If you are unsure of the upside of a declining stock, you may be better off to abandon ship than to stay in.  Before committing additional capital, you better have a great case for upside to the share price!

Minor Axiom #4: Accept small losses cheerfully as a fact of life. Expect to experience several while awaiting a large gain.

If you are a consistent investor, you will be hit with losses. Learn to accept them without panic, and learn how to manage them to avoid large losses.

Four Major Axiom: On Forecasts – Human behavior cannot be predicted. Distrust anyone who claims to know the future, however dimly.

I have talked about this at length on this blog. The “experts” on CNBC, the internet and in fancy financial firms do not know the future of the markets. Unfortunately, neither do I. If the experts knew better, financial firms in America would not be going under. Guess what? The people running firms like Bear Stearns and Fannie Mae are very smart people. Smarter than you and I. And look at the results.

What are we to do then? Throw in the towel? Nope. Start by calling investing what it is: speculating. By understanding that you are speculating and you can very well make bad decisions in your pursuit of making successful bets, you can minimize losses and maximize gains. This goes along with the previous axiom that will help you minimize losses.

Fifth Major Axiom: On Patterns – Chaos is not dangerous until it begins to look orderly

Wall Street experts, day traders and Mutual Fund managers will tell you they have a formula figured out that will guarantee a specific gain each year. This always works until of course it stops working. Then, a new magic formula is figured out! Bottom line, don’t trust somebody’s magic formula.

Minor Axiom #5: Beware the historian’s trap

How many times have you heard that history repeats itself? Actually, sometimes it does… and, sometimes it doesn’t. Pay attention to market actions that can repeat itself, but don’t bank on them.

Minor Axiom #6: Beware the chartist’s illusion

Technical analysis is very popular among day traders these days. The Zurich Axioms say to avoid the illusion of such analysis. I have seen very successful day trading, however even the most successful strategies result in losses. I believe that excellent traders also utilize rules to minimize losses on bad trades, and maximize gains on successful trades. Without proper loss management, charts should be regarded as risky.
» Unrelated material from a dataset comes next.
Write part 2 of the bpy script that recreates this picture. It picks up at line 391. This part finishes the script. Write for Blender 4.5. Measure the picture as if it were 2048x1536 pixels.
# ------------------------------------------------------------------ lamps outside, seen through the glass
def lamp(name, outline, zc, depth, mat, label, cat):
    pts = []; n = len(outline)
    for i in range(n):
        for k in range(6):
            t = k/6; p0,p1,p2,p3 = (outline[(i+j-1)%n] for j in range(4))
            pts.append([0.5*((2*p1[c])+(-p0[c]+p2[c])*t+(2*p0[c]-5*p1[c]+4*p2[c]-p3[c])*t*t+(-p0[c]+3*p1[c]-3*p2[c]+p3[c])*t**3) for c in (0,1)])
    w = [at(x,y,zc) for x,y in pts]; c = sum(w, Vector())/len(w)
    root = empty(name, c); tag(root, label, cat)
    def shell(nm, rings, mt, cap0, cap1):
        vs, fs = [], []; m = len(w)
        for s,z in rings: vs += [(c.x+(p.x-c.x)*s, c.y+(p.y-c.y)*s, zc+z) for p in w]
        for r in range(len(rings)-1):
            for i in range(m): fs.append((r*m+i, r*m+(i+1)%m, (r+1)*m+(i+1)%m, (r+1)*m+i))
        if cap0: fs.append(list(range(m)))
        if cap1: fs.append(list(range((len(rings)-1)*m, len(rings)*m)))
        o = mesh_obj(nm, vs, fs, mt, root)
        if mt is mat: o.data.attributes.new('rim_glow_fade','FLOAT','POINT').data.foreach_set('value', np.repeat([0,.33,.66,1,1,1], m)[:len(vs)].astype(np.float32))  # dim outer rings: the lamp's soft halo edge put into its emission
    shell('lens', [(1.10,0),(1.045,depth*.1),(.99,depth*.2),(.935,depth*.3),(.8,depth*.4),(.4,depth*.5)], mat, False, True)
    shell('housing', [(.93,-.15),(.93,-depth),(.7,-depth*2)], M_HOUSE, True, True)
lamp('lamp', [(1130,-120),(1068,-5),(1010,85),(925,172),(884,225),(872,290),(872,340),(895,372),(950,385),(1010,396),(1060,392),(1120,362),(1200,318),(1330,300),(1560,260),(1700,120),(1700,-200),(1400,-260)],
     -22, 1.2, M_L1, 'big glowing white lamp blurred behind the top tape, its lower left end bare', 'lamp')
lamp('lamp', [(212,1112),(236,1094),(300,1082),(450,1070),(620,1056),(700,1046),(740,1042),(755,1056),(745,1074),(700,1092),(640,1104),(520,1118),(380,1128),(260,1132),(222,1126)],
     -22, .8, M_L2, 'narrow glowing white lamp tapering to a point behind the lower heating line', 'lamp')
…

Minor Axiom #7: Beware the correlation and causality delusions

Be careful not to jump to conclusions regarding two events in ways like assuming one event causes the other. Assuming one thing in the stock market or the economy is causing something else is usually incorrect, and definitely is not something worth risking money over. Fully research any theories you may have regarding causality and correlation.